Marti Michael, a retired social services worker, has been going to the U.S.—Mexico border for a year to provide support.
On her most recent trip, her and 13 colleagues brought wagons of hot meals over the border to feed thousands of hungry migrants and their children living in an encampment in Matamoros.
Under the President Trump’s administration's "remain in Mexico" policy, asylum seekers have to wait in Mexico while their cases unfold in U.S. immigration court. 
"They need everything, these people who are stuck in Mexico, most of them have walked from Latin America and gotten this far...during their walk, they've used up whatever supplies they had, they've been robbed and worse,” says Michael. 
The United Nations Children's Fund reported 700 children are among the people stranded in the border city. They say that some children have been there for weeks and even months.

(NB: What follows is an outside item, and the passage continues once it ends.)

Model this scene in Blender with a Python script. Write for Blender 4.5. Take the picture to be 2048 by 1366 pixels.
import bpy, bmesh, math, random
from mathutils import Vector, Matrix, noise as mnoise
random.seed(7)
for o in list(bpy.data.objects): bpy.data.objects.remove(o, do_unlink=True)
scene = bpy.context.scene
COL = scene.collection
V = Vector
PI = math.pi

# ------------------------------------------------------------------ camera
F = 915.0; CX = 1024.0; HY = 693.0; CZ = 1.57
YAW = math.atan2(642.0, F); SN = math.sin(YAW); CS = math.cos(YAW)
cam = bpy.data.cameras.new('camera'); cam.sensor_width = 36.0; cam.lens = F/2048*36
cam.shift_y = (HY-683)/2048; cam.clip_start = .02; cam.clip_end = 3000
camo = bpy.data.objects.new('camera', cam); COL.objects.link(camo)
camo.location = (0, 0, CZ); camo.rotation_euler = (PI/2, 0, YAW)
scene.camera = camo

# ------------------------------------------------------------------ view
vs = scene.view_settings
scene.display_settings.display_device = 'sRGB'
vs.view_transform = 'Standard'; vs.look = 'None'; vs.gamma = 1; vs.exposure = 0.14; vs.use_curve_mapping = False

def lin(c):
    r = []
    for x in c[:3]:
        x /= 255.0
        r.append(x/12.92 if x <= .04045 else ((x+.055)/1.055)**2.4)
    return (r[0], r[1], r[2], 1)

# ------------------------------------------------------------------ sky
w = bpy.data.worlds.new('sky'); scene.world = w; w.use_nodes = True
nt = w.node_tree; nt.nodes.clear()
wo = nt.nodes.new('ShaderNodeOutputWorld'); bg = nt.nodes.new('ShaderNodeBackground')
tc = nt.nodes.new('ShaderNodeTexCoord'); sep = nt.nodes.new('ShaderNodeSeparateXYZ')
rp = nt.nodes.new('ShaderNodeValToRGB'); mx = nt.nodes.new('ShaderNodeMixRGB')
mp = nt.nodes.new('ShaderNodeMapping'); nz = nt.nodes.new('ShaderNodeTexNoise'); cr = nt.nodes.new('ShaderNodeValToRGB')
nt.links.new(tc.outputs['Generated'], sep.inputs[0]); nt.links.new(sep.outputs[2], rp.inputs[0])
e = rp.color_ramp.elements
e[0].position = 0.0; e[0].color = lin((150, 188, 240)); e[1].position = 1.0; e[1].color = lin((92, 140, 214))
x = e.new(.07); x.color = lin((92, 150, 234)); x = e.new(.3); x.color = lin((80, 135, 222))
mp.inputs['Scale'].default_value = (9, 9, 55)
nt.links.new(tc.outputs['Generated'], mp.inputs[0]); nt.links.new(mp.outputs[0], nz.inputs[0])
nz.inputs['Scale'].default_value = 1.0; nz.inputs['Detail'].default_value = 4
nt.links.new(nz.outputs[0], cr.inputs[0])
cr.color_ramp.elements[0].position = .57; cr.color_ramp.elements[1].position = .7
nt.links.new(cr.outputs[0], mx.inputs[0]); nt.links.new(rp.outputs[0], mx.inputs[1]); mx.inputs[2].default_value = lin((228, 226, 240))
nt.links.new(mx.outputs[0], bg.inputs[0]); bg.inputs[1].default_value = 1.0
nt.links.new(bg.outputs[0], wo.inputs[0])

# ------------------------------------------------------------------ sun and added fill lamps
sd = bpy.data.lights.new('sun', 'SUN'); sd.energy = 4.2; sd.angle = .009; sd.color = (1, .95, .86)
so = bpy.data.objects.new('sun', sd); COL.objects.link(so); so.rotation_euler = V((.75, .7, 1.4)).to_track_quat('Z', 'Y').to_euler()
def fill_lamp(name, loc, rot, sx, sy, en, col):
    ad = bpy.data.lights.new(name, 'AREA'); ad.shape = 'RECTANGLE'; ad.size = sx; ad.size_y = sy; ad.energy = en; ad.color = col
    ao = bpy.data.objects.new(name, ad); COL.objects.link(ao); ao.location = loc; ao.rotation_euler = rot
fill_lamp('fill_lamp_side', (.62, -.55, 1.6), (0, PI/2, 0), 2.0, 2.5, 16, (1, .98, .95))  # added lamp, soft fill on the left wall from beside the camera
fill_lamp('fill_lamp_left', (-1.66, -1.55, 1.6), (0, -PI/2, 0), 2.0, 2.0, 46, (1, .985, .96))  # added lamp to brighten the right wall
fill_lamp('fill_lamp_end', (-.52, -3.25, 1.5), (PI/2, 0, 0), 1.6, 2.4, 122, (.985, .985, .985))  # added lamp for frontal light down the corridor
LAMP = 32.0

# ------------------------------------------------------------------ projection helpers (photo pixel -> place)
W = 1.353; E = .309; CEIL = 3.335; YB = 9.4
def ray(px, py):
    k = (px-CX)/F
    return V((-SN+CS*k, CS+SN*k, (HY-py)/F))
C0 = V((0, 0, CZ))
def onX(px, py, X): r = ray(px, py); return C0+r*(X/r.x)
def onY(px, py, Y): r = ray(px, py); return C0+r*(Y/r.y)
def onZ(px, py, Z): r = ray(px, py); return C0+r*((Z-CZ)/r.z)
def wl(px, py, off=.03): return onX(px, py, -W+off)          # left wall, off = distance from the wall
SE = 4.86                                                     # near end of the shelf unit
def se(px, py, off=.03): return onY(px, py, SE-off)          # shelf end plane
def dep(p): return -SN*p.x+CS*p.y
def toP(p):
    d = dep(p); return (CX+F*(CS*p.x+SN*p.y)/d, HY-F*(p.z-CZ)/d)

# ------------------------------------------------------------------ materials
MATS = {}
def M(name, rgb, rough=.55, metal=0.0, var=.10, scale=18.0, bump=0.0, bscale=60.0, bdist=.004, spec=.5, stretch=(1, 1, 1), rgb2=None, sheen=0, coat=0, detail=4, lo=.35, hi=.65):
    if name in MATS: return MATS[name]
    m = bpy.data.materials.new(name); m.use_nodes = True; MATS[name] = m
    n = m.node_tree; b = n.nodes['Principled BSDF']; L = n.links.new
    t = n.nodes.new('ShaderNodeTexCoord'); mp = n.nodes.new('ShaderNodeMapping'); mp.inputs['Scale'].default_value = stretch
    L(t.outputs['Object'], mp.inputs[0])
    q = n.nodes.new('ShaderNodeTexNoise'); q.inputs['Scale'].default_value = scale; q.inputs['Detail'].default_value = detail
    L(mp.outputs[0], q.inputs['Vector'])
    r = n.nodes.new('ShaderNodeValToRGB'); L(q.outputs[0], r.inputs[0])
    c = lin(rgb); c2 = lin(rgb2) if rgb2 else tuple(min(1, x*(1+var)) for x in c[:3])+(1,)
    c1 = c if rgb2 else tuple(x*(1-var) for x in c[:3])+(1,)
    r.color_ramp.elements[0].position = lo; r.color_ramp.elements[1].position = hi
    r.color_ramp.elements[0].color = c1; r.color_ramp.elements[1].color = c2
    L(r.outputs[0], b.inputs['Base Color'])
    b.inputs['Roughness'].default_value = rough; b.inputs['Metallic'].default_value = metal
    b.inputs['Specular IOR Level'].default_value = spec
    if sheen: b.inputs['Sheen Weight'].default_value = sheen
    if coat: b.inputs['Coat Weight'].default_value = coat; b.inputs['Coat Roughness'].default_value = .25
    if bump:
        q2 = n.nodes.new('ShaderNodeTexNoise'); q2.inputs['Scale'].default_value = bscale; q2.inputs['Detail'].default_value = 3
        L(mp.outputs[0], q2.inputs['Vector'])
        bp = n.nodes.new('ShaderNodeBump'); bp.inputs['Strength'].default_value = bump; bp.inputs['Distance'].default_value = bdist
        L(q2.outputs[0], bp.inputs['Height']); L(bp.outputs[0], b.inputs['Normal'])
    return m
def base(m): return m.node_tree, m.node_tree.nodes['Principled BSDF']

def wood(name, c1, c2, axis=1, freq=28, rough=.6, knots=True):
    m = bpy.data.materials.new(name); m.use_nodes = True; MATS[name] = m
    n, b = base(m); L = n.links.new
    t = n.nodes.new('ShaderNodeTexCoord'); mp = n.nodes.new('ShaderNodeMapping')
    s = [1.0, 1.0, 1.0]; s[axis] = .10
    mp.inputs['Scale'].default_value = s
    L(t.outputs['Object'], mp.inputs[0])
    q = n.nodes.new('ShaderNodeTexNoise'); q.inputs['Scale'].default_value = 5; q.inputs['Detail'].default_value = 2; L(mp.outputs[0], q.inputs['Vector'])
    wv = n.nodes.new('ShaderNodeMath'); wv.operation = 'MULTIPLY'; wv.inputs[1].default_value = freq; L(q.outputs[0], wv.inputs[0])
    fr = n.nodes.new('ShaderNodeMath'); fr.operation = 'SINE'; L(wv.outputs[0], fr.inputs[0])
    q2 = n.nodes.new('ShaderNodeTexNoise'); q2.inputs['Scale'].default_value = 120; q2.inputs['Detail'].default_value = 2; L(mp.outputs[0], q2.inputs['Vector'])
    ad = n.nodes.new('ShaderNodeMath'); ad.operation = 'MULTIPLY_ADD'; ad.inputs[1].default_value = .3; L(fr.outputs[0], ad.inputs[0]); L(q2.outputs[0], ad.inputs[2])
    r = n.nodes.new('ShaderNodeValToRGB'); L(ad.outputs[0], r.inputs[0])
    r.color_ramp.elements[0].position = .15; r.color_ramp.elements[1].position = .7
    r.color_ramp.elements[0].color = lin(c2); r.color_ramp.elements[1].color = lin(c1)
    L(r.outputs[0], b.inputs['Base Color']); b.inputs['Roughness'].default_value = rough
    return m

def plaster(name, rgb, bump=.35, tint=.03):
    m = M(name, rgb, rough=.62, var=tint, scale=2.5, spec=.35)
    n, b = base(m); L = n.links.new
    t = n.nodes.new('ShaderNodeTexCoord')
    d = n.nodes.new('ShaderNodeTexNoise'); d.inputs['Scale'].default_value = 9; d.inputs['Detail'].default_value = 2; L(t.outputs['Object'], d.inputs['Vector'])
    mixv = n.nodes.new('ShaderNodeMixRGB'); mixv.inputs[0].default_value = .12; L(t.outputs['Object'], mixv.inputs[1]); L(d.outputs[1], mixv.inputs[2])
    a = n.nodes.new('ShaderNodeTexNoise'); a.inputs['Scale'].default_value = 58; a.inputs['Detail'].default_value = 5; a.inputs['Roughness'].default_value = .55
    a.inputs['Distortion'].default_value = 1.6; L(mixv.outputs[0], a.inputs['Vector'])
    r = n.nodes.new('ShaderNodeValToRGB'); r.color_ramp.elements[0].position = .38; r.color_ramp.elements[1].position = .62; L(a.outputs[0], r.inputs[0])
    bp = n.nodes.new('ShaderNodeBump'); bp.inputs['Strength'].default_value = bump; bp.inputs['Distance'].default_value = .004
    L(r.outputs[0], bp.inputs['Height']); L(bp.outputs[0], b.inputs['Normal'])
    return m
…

Michael says her group, working with Texas' Brownsville team, are also assisting with a school that was built at the camp for children.
Michael originally started helping immigrants released by ICE transition to sponsors in the U.S. However, she says she realized she had to go into Mexico to make a greater impact.
"Once you see the conditions they are being held in and then you meet the people, and talk to them and hear their stories and love their children, now I can't not do it, I must go,” says Michael.
The group raised more than $18,000 to purchase food, clothing and toys for the kids.
Michael says she plans on going back to the border in two weeks with another group of volunteers.